Explain this mtr output (connection issues)

0

My Internet connection has been under-performing lately.. I started mtring to get some insight into what's going on -- please see the screenshot below.

Questions:

  1. What is the second hop? Why is it "invisible"?
  2. The third hop has 26.3% loss. Is this loss experienced coming into the third hop from my computer (the origin of mtr)?
  3. If that's the case, can I assume that hop 1 or hop 2 are causing the slowdown -- the cheap DD-WRT router is failing, or there's an ISP issue?
  4. How can narrow the origin of this problem further?

mtr screenshot

EightyEight

Posted 2014-11-11T03:39:41.690

Reputation: 103

Answers

2

MTR sends packets to a device and measures the response time of replies.

It sends each packet with an increasing TTL. The TTL specifies whether each router along the path should forward the packet and it is deceased by 1 each hop if it does.
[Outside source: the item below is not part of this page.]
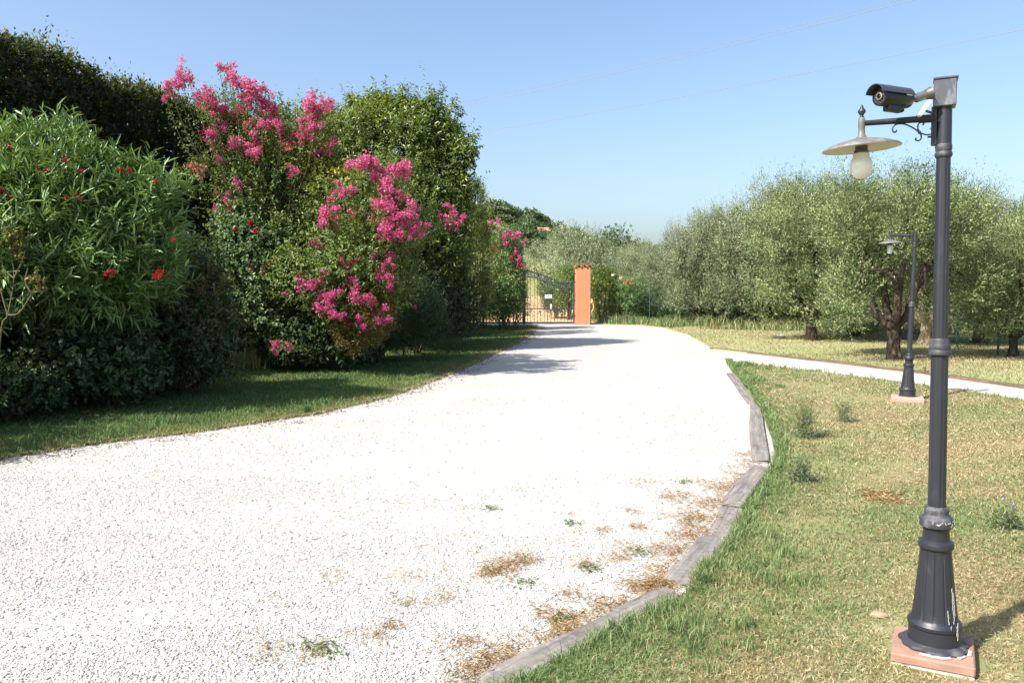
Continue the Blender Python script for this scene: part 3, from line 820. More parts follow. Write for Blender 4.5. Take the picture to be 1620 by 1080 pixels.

When it reaches zero, the packet is not forwarded, and instead the device issues an unreachable packet back to the originating device. This way it can get a reply from each device in the path without knowing its IP address.

  1. Not all devices are configured to respond to the type of packets that MTR send. In fact, most firewalls would drop these packets by default. Some routers may do this also. Being unresponsive is not indicative of anything.

  2. The losses on the third hop can be coming from the third hop itself, or any of the devices in between. If the "unreachable" packet does not make it to you, then it isn't straightforward to tell where it got lost. This is often an indication of a network issue, but not always. The MTR packets may be discarded as they aren't all that important. Normally they are not, so this could be a hardware fault or network saturation.

  3. There is no way to tell, the best option would be to swap the DD-WRT with another device and see whether the problem persists. Also, check whether you are not unwittingly saturating your connection. If either direction on your link is maxed out, it can look like this.

  4. See (3). For saturation problems, disconnect everything from your dd-wrt except a single device, preferably wired. Ideally running linux without a gui, just to make sure it isn't something like Windows Update causing the problem. Then do your test and see if you get the same behaviour. Then swap the router for another and see if you get the same behaviour. An isolation test and a router swap is normally the first things an ISP will get you to do.